Итак, хронологические рамки событий, изложенных в показаниях Какурина, — «в момент и после 16 съезда», т. е. с 26 июня и после 13 июля. Возможно, Тухачевский задержался в Москве до 15—16 июля 1930 г., поскольку 15 июля прошло первое заседание Политбюро ЦК, избранного на Пленуме 13 июля. 15 июля в отпуск уехали Ворошилов и Орджоникидзе, а 20 июля — Сталин, поэтому оставаться в Москве позже этого срока для Тухачевского было нецелесообразно. Именно в это время «наивысшего напряжения борьбы между правыми и ЦК» Тухачевский предлагал «сидеть и выжидать, организуясь в кадрах». Но именно в это время именно Тухачевский «выдвинул вопрос о политической акции». Имелось в виду установление «военной диктатуры, приходящей к власти через правый уклон» в партии.

Правда, Какурин говорил об установлении «военной диктатуры» лишь как о цели, обусловленной результатами борьбы между Сталиным и «правым уклоном», как о «цели развязывания правого уклона» (так говорится в показаниях), т.е. способа прихода к власти «правых». Я полагаю, что именно так можно расшифровать выражение «развязать правый уклон», который, надо думать, в это время находился в «связанном», политически скованном состоянии.

В ходе «домашних бесед» Тухачевский объяснял своим друзьям и приятелям, в какой примерно ситуации может открыться путь к установлению военной диктатуры. При этом, судя по показаниям Какурина, собеседники, оценивая политическую ситуацию, считали, что борьба между Сталиным и «правым уклоном» утрачивает свою остроту, «затухает» и, следовательно, перспективы для установления военной диктатуры «закрываются». Тухачевский же придерживался противоположной оценки. «Михаил Николаевич говорил, что, наоборот, можно рассчитывать на дальнейшее обострение внутрипартийной борьбы». Он пояснял наиболее вероятные варианты развития политического процесса, из которых может «вырастать» необходимость установления военной диктатуры. «Я не исключаю возможности, —• гово-

рил Тухачевский, — в качестве одной из перспектив, что в пылу и ожесточении этой борьбы страсти и политические и личные разгораются настолько, что будут забыты и перейдены все рамки и границы». Иными словами, он предполагал переход противостояния «правых» и Сталина от идейно-политической полемики внутрипартийных границ к открытому внепартийному противоборству с использованием всего арсенала средств политической борьбы, вплоть до вооруженных и насильственных.

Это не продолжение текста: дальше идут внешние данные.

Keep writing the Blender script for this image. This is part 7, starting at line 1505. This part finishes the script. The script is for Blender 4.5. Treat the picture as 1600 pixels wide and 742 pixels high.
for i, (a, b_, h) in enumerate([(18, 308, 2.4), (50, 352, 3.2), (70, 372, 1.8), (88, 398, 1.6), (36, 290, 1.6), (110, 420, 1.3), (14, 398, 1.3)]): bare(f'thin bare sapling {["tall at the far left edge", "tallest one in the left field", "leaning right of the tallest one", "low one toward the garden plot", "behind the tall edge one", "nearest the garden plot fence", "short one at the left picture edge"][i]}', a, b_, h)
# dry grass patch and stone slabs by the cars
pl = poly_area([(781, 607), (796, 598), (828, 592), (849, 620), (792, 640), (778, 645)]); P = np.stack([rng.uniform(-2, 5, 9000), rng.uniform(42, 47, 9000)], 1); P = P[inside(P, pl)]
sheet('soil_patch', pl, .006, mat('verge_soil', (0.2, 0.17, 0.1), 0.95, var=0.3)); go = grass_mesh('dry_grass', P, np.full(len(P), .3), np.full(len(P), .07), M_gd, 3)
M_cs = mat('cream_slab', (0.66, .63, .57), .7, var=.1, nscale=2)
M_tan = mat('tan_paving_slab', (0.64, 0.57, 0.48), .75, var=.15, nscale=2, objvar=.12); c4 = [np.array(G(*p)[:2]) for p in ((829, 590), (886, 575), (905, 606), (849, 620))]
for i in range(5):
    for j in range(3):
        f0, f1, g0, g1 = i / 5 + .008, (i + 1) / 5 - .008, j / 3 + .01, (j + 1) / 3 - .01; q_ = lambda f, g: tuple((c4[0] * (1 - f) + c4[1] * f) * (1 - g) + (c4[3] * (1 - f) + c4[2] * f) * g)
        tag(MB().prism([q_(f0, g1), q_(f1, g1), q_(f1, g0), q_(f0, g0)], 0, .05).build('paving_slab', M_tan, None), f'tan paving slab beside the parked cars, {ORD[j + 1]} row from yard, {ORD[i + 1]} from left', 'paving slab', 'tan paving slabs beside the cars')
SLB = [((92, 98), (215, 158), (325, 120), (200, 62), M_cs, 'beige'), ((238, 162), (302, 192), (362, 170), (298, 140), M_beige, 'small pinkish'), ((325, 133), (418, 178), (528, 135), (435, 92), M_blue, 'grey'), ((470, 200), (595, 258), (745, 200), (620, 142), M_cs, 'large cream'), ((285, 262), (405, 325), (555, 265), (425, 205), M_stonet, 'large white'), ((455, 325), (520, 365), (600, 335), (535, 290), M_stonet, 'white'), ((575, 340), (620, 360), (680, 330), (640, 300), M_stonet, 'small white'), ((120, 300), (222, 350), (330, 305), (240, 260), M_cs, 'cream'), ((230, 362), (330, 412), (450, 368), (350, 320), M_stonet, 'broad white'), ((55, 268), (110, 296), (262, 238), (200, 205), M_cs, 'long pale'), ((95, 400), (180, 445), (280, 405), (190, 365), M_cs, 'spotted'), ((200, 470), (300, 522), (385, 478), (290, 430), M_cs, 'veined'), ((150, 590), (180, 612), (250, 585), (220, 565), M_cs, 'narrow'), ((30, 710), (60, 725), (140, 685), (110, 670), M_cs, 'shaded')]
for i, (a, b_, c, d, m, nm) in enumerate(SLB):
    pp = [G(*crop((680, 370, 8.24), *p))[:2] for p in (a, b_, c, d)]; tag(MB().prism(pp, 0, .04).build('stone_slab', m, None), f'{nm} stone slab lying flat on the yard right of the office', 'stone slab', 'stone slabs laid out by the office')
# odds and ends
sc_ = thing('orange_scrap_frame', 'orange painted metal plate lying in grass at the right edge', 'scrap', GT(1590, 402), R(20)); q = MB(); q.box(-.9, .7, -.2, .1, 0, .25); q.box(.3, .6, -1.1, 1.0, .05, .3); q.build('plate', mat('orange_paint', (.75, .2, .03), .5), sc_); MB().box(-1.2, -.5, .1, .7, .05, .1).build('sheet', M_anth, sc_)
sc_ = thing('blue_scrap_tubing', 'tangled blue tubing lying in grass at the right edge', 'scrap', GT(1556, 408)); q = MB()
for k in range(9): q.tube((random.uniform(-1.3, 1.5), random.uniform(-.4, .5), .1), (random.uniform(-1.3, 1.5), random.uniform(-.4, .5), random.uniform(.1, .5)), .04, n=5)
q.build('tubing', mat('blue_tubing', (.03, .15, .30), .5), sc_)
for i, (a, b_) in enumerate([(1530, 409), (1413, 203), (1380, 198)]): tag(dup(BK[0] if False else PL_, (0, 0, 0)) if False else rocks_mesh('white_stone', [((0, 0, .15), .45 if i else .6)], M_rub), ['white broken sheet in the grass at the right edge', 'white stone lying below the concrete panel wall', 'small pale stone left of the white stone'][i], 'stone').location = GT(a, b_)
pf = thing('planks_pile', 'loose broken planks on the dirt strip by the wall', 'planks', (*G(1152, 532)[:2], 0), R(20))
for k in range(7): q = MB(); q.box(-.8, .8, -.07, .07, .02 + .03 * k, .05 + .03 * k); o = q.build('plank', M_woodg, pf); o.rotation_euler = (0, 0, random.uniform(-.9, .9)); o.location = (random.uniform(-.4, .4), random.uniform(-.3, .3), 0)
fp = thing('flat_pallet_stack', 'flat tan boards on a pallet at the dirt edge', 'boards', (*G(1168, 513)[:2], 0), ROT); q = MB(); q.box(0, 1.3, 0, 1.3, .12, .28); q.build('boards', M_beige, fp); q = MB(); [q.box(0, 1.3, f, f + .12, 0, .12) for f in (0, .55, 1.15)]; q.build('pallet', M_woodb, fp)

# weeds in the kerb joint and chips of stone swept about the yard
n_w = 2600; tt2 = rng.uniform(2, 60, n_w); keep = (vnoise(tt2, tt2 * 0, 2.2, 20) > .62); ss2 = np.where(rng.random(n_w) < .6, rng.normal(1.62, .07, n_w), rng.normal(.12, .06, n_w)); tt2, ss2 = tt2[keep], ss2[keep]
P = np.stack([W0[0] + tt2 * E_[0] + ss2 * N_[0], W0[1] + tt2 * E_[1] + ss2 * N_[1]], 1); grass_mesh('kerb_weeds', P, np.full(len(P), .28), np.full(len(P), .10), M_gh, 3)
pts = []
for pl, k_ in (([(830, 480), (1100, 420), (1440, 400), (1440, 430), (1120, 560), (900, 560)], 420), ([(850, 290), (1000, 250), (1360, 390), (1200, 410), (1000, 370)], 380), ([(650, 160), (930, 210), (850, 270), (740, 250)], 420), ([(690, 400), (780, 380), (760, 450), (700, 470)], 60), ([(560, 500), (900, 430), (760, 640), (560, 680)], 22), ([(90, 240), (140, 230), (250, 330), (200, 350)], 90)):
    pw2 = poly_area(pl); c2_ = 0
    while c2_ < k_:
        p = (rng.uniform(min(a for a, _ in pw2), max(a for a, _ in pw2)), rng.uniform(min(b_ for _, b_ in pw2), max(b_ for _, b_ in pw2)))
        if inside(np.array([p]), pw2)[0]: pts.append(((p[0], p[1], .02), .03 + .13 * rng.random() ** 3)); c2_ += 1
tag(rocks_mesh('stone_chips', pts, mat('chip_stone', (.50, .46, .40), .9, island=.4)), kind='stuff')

Тухачевский выделял и другой «перспективный вариант» развития событий. «Возможна и такая перспектива, — говорил он, — что рука фанатика для развязывания правого уклона не остановится и перед покушением на жизнь самого тов. Сталина». Рассуждения Тухачевского о «такой перспективе» в его представлениях, видимо, были небеспочвенны. Известно, что еще в 1928 г. один из лидеров «правого уклона» М.Томский в пылу ссоры грозил И.Сталину застрелить его. Вероятнее всего, именно слухи или сведения об этом инциденте дошли и до М.Тухачевского (возможно, через А.Енукидзе) и провоцировали его на подобные размышления вслух среди близких друзей.